Die Briefschreiber verwehren sich gegen eine "von oben her verordnete konsequente getrenntgeschlechtliche Formulierung" in Gesetzen, Behördentexten, aber auch Schulbüchern und universitären Facharbeiten. Geschlechtersensible Sprache (mit Binnen-I, Anführung beider Geschlechter mit Schrägstrichen im Wortinneren etc.) stoße nicht nur auf sehr geringe Akzeptanz, sie "zerstört die gewachsene Struktur der deutschen Sprache bis hin zur Unlesbarkeit und Unverständlichkeit" und widerspreche "zum Teil den Grundregeln unserer Sprache". Diese Maßnahmen "sind daher wieder aus dem Sprachgebrauch zu eliminieren".

Textverständlichkeit vor politischen Anliegen

Als Lösung sehen die Autoren des Briefes den umstrittenen ÖNORM-Entwurf zu geschlechtergerechter Sprache, der u.a. vorschlägt "beide Geschlechter getrennt und vollständig anzuführen". Damit würden feministische Anliegen maximal berücksichtigt und eine "Rückkehr zur sprachlichen Normalität" ermöglicht. Schließlich sei die Sprache einzig und allein der problemlosen Verständigung und nicht der Durchsetzung partikularer Interessen. Es müsse gewährleistet sein, dass "die Verständlichkeit von Texten wieder den Vorrang vor dem Transport feministischer Anliegen eingeräumt bekommt".

Kritik seitens der SP

Aus der Politik kommen zu dem Vorstoß vorets krische Stimmen: "Ich bin wirklich verwundert über den 'Offenen Brief zum Thema sprachliche Gleichbehandlung', der seit gestern die Runde macht", so SPÖ-Bundesfrauengeschäftsführerin Andrea Brunner.
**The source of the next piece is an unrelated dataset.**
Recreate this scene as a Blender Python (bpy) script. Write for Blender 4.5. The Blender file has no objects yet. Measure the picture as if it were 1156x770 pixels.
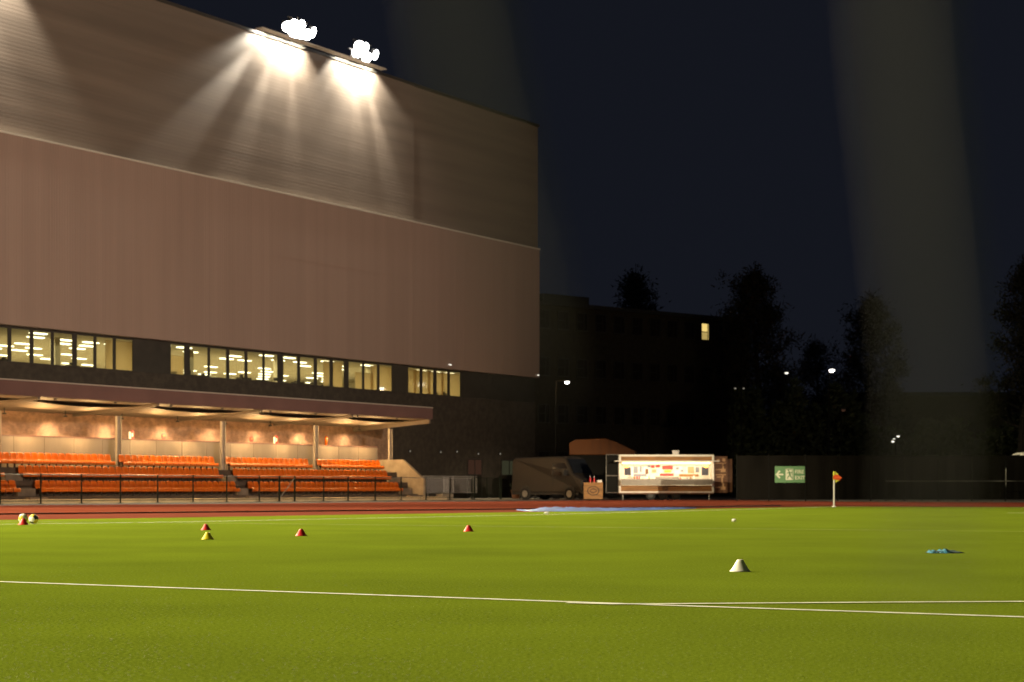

Für sie sei geschlechtersensible Sprache "ein unverzichtbares Element einer Gesellschaft, in der Frauen und Männer gleichgestellt sind" - dies möchte Brunner allen Unterzeichnenden dieses Offenen Briefes mit auf den Weg geben. Sie verweist zudem auf Studien, in denen bewiesen wurde, dass es keine "geschlechtsneutralen" Formulierungen gibt, so Brunner. "Wer Frauen sprachlich ausblendet, macht sie unsichtbar", so Brunner.

Heinisch-Hosek weist Forderungen zurück

Bildungs- und Frauenministerin Gabriele Heinisch-Hosek (SPÖ) hat die von Sprachkritikern per offenem Brief an sie erhobene Forderung zurückgewiesen, geschlechtersensible Formulierungen etwa mit Binnen-I "aus dem Sprachgebrauch zu eliminieren". "Sprache schafft Wirklichkeit. Weibliche Formen unerwähnt zu lassen und Frauen damit auszublenden, das wäre ein völlig falsches Zeichen", so die Ministerin.
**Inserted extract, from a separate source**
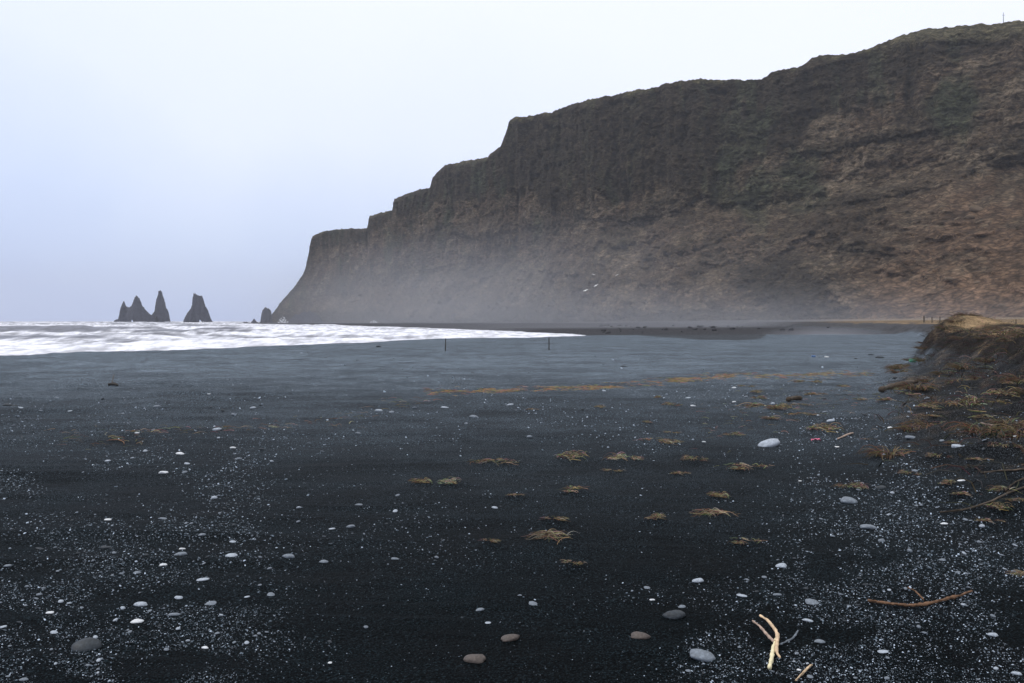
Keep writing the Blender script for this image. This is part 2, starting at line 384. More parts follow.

Mitterlehner für gängige Praxis

Im Wissenschaftsministerium verweist man auf die gelebte Praxis im Ministerium, wo - sofern lesbar - die "geschlechtsneutrale" Formulierung (z.B. "Studierende" statt "Studentinnen" und "Studenten") verwendet wird. "Wo das nicht möglich ist, werden - wie gesetzlich vorgesehen - durchgehend beide Geschlechter angeführt", so Ressortchef Reinhold Mitterlehner (ÖVP) in einer Stellungnahme zur APA.
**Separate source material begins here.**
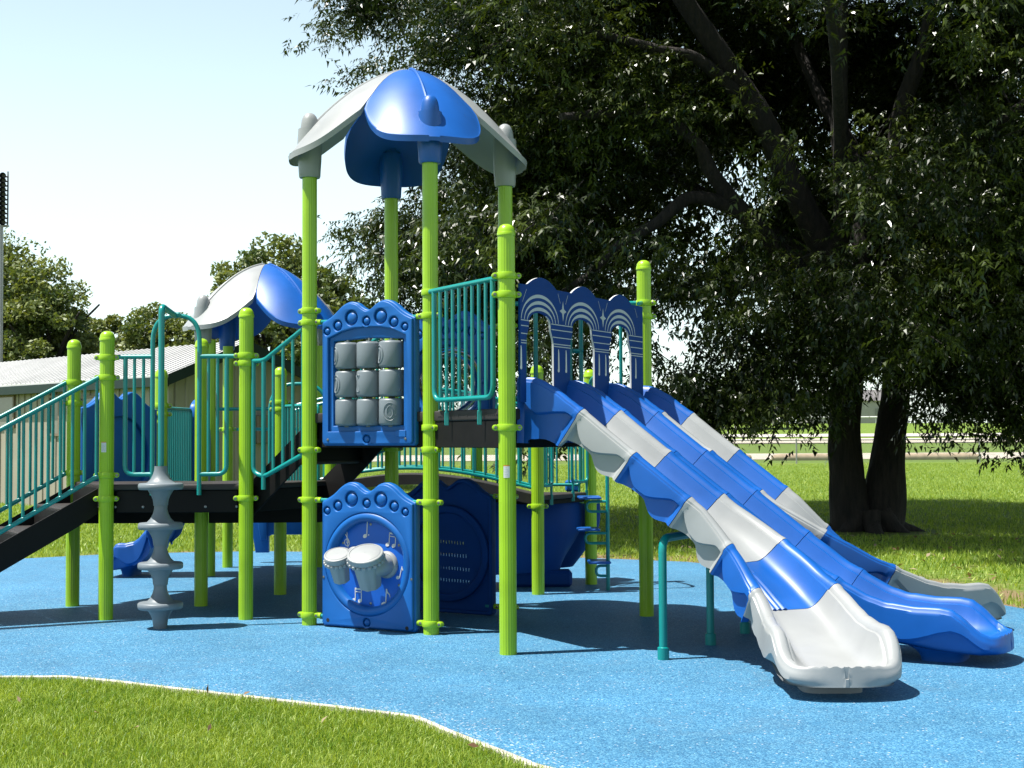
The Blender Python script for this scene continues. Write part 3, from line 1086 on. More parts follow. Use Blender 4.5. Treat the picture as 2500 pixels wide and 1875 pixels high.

ÖH: Abschaffung widerspricht EU-Richtlinien

Bestürzt auf den offenen Brief reagierte indes die Österreichische Hochschüler_innenschaft (ÖH): "Bei wichtigen Texten wie Gesetzen und Normen weibliche Bezeichnungen wegzulassen, ist mehr als bedenklich und ist absolut unzeitgemäß. Angebliches 'Frauen mitmeinen' reicht noch lange nicht", betonte der ÖH-Vizevorsitzende Florian Kraushofer (Fachschaftslisten/FLÖ). Geschlechtergerechte Sprache sei ein wichtiger Schritt für absolute Gleichstellung von Frauen und nicht mehr wegzudenken, eine Abschaffung widerspräche außerdem zahlreichen EU-Richtlinien und gültigen Gesetzen.

FPÖ: Gender-Geldhahn abdrehen

Die FPÖ hat Mitterlehner indes am Montag aufgefordert, er solle "dem Genderwahn den Geldhahn abdrehen" und Gender-Lehrveranstaltungen aus allen Studienplänen der Unis streichen. "Die sogenannte Genderwissenschaft entwickelt sich zu einem Korsett für unsere Sprache und unser Denken", so der Nationalratsabgeordnete Gerhard Deimek. "Reinhold Mitterlehner muss zeigen, ob der noch christlich-soziale Wurzeln in sich hat, oder ob er längst zum angepassten Klon des grün-affinen Rupprechter wurde."